## WHAT YOU SHOULD DO
Output all of the entries below precisely as written.

## TASK DATA
********************

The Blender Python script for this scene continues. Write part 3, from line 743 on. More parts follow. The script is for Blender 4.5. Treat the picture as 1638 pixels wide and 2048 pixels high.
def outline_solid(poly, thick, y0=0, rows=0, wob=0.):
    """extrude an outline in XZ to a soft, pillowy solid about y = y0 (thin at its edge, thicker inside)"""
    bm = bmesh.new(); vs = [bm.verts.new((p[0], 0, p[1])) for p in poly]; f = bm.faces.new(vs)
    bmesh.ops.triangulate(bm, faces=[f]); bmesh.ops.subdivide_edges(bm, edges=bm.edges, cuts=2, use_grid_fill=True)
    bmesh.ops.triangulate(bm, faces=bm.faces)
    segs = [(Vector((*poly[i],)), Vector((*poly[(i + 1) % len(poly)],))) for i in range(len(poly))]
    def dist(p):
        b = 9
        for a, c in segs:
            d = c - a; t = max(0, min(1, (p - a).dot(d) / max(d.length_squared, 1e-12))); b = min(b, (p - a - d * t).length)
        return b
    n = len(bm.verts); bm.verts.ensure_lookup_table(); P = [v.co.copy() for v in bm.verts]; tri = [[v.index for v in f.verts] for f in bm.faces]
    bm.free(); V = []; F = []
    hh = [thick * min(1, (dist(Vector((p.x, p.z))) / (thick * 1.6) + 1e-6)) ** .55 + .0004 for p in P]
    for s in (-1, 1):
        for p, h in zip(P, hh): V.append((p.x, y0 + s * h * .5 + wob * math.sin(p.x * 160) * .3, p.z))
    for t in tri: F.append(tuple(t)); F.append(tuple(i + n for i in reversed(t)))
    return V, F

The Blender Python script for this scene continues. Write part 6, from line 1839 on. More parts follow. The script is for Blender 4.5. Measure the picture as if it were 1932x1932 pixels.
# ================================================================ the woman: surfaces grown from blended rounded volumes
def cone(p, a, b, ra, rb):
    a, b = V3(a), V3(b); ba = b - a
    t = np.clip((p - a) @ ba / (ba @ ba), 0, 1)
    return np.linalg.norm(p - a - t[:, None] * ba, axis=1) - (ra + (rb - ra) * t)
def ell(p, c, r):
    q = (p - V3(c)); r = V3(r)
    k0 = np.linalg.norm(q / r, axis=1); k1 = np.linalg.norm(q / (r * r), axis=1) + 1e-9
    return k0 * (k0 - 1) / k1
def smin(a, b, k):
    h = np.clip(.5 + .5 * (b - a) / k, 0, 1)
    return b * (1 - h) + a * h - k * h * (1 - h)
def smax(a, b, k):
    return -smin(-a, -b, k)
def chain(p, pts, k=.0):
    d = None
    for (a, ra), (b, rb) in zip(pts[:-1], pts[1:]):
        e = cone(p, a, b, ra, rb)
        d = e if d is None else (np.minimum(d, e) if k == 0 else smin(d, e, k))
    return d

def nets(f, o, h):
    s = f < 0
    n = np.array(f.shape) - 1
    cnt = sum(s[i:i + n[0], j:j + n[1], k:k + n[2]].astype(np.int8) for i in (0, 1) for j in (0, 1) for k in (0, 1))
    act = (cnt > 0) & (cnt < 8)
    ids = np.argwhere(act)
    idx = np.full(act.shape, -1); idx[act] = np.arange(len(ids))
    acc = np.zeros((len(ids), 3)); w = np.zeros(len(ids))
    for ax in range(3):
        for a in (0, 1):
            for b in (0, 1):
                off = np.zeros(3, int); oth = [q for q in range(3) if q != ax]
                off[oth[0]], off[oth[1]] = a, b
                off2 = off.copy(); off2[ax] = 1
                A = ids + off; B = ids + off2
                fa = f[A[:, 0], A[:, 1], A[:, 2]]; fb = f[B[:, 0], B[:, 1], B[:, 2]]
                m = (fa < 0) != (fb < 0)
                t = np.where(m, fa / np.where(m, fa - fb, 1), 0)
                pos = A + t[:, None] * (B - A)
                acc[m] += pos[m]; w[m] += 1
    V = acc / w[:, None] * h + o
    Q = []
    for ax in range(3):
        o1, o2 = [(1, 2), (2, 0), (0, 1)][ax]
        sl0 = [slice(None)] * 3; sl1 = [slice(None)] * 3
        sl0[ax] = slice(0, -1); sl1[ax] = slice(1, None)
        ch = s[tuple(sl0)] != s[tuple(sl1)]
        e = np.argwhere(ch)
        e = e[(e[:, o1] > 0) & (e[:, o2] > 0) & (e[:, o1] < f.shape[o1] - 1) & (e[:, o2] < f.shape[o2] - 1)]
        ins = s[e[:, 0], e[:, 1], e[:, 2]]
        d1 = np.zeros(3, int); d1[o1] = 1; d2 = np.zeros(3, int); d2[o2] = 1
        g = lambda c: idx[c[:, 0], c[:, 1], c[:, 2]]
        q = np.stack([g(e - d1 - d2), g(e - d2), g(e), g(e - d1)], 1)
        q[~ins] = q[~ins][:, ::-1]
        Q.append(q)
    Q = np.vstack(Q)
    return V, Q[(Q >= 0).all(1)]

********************

## WRITTEN SOLUTION
The Blender Python script for this scene continues. Write part 3, from line 743 on. More parts follow. The script is for Blender 4.5. Treat the picture as 1638 pixels wide and 2048 pixels high.
def outline_solid(poly, thick, y0=0, rows=0, wob=0.):
    """extrude an outline in XZ to a soft, pillowy solid about y = y0 (thin at its edge, thicker inside)"""
    bm = bmesh.new(); vs = [bm.verts.new((p[0], 0, p[1])) for p in poly]; f = bm.faces.new(vs)
    bmesh.ops.triangulate(bm, faces=[f]); bmesh.ops.subdivide_edges(bm, edges=bm.edges, cuts=2, use_grid_fill=True)
    bmesh.ops.triangulate(bm, faces=bm.faces)
    segs = [(Vector((*poly[i],)), Vector((*poly[(i + 1) % len(poly)],))) for i in range(len(poly))]
    def dist(p):
        b = 9
        for a, c in segs:
            d = c - a; t = max(0, min(1, (p - a).dot(d) / max(d.length_squared, 1e-12))); b = min(b, (p - a - d * t).length)
        return b
    n = len(bm.verts); bm.verts.ensure_lookup_table(); P = [v.co.copy() for v in bm.verts]; tri = [[v.index for v in f.verts] for f in bm.faces]
    bm.free(); V = []; F = []
    hh = [thick * min(1, (dist(Vector((p.x, p.z))) / (thick * 1.6) + 1e-6)) ** .55 + .0004 for p in P]
    for s in (-1, 1):
        for p, h in zip(P, hh): V.append((p.x, y0 + s * h * .5 + wob * math.sin(p.x * 160) * .3, p.z))
    for t in tri: F.append(tuple(t)); F.append(tuple(i + n for i in reversed(t)))
    return V, F

The Blender Python script for this scene continues. Write part 6, from line 1839 on. More parts follow. The script is for Blender 4.5. Measure the picture as if it were 1932x1932 pixels.
# ================================================================ the woman: surfaces grown from blended rounded volumes
def cone(p, a, b, ra, rb):
    a, b = V3(a), V3(b); ba = b - a
    t = np.clip((p - a) @ ba / (ba @ ba), 0, 1)
    return np.linalg.norm(p - a - t[:, None] * ba, axis=1) - (ra + (rb - ra) * t)
def ell(p, c, r):
    q = (p - V3(c)); r = V3(r)
    k0 = np.linalg.norm(q / r, axis=1); k1 = np.linalg.norm(q / (r * r), axis=1) + 1e-9
    return k0 * (k0 - 1) / k1
def smin(a, b, k):
    h = np.clip(.5 + .5 * (b - a) / k, 0, 1)
    return b * (1 - h) + a * h - k * h * (1 - h)
def smax(a, b, k):
    return -smin(-a, -b, k)
def chain(p, pts, k=.0):
    d = None
    for (a, ra), (b, rb) in zip(pts[:-1], pts[1:]):
        e = cone(p, a, b, ra, rb)
        d = e if d is None else (np.minimum(d, e) if k == 0 else smin(d, e, k))
    return d

def nets(f, o, h):
    s = f < 0
    n = np.array(f.shape) - 1
    cnt = sum(s[i:i + n[0], j:j + n[1], k:k + n[2]].astype(np.int8) for i in (0, 1) for j in (0, 1) for k in (0, 1))
    act = (cnt > 0) & (cnt < 8)
    ids = np.argwhere(act)
    idx = np.full(act.shape, -1); idx[act] = np.arange(len(ids))
    acc = np.zeros((len(ids), 3)); w = np.zeros(len(ids))
    for ax in range(3):
        for a in (0, 1):
            for b in (0, 1):
                off = np.zeros(3, int); oth = [q for q in range(3) if q != ax]
                off[oth[0]], off[oth[1]] = a, b
                off2 = off.copy(); off2[ax] = 1
                A = ids + off; B = ids + off2
                fa = f[A[:, 0], A[:, 1], A[:, 2]]; fb = f[B[:, 0], B[:, 1], B[:, 2]]
                m = (fa < 0) != (fb < 0)
                t = np.where(m, fa / np.where(m, fa - fb, 1), 0)
                pos = A + t[:, None] * (B - A)
                acc[m] += pos[m]; w[m] += 1
    V = acc / w[:, None] * h + o
    Q = []
    for ax in range(3):
        o1, o2 = [(1, 2), (2, 0), (0, 1)][ax]
        sl0 = [slice(None)] * 3; sl1 = [slice(None)] * 3
        sl0[ax] = slice(0, -1); sl1[ax] = slice(1, None)
        ch = s[tuple(sl0)] != s[tuple(sl1)]
        e = np.argwhere(ch)
        e = e[(e[:, o1] > 0) & (e[:, o2] > 0) & (e[:, o1] < f.shape[o1] - 1) & (e[:, o2] < f.shape[o2] - 1)]
        ins = s[e[:, 0], e[:, 1], e[:, 2]]
        d1 = np.zeros(3, int); d1[o1] = 1; d2 = np.zeros(3, int); d2[o2] = 1
        g = lambda c: idx[c[:, 0], c[:, 1], c[:, 2]]
        q = np.stack([g(e - d1 - d2), g(e - d2), g(e), g(e - d1)], 1)
        q[~ins] = q[~ins][:, ::-1]
        Q.append(q)
    Q = np.vstack(Q)
    return V, Q[(Q >= 0).all(1)]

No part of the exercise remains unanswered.